O conceito de “deus olimpiano” vem da ideia de ser tratado como naturalmente superior – esse ponto vai ao encontro com os ídolos do do futebol. Um bom exemplo do funcionamento desse tratamento aos olimpianos aconteceu nos últimos meses quando diversos perfis em redes sociais aderiram ao “#NeyDay” e mudaram suas fotos de perfil para a foto do Neymar, a fim de apoiar o jogador na busca do título da Champions League.
“Os novos olimpianos são, simultaneamente, magnetizados no imaginário e no real, simultaneamente, ideais inimitáveis e modelos imitáveis; sua dupla natureza é análoga à dupla natureza teóloga do herói-deus da religião cristã: olimpianas e olimpianos são sobre-humanos no papel que eles encarnam, humanos na existência privada que eles levam” – nesse trecho, Morin exprime bem como a imagem de um ídolo se estabelece. Sabemos também que essa questão da idolatria é praticamente inevitável no futebol, pois ela envolve a paixão dos torcedores, que são marcados por seus heróis e vilões desportivos. Há de se exaltar essa aura mágica presente no futebol, mas também coibir as abordagens sobre o cotidiano desses ídolos quando elas ocupam o espaço prioritário de coberturas e discussões futebolísticas na grande mídia.
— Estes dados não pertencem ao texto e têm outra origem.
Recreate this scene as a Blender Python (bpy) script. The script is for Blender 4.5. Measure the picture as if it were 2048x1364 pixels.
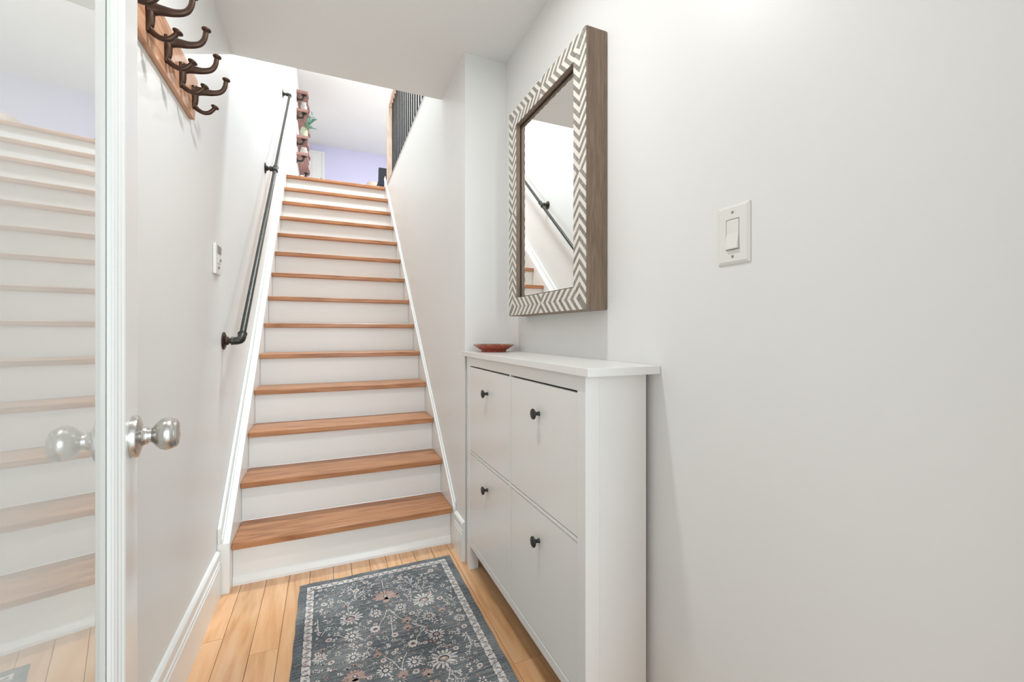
import bpy, bmesh, math, random
from mathutils import Vector, Matrix
random.seed(7)
scene = bpy.context.scene
COL = scene.collection
for _o in list(bpy.data.objects):
    bpy.data.objects.remove(_o)

# ------------------------------------------------------------------ camera
FPX = 860.5
cam_d = bpy.data.cameras.new('camera'); cam = bpy.data.objects.new('camera', cam_d); COL.objects.link(cam)
cam_d.sensor_width = 36.0; cam_d.lens = FPX / 2048 * 36.0
cam_d.shift_y = -17.5 / 2048
cam_d.clip_start = 0.02
cam.location = (0, 0, 1.10)
cam.rotation_euler = (math.radians(90), 0, -math.radians(23.323))
scene.camera = cam

# ------------------------------------------------------------------ light
scene.view_settings.view_transform = 'Standard'
scene.view_settings.look = 'None'
scene.view_settings.gamma = 1.0
scene.view_settings.use_curve_mapping = False
scene.view_settings.exposure = 0.17

world = bpy.data.worlds.new('world'); scene.world = world; world.use_nodes = True
_bg = world.node_tree.nodes['Background']
_bg.inputs['Color'].default_value = (0.98, 0.99, 1.0, 1)
_bg.inputs['Strength'].default_value = 0.85

def area(name, loc, rot, sx, sy, power, col=(1, 1, 1)):
    d = bpy.data.lights.new(name, 'AREA'); d.shape = 'RECTANGLE'; d.size = sx; d.size_y = sy
    d.energy = power; d.color = col
    o = bpy.data.objects.new(name, d); COL.objects.link(o); o.location = loc; o.rotation_euler = rot
    return o
def point(name, loc, power, radius, col=(1, 1, 1)):
    d = bpy.data.lights.new(name, 'POINT'); d.energy = power; d.shadow_soft_size = radius; d.color = col
    o = bpy.data.objects.new(name, d); COL.objects.link(o); o.location = loc
    return o
R = math.radians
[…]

É claro que a imprensa dará um sempre um grande enfoque sobre esses ídolos do futebol, pois eles não podem ser ignorados, tanto sob a perspectiva desportiva quanto midiática, que busca mais audiência. No entanto, transformar assuntos pessoais desses ídolos em notícias que se sobrepõem a outras informações estritamente esportivas não corresponde ao propósito da ação jornalística, que é dar prioridade ao interesse público.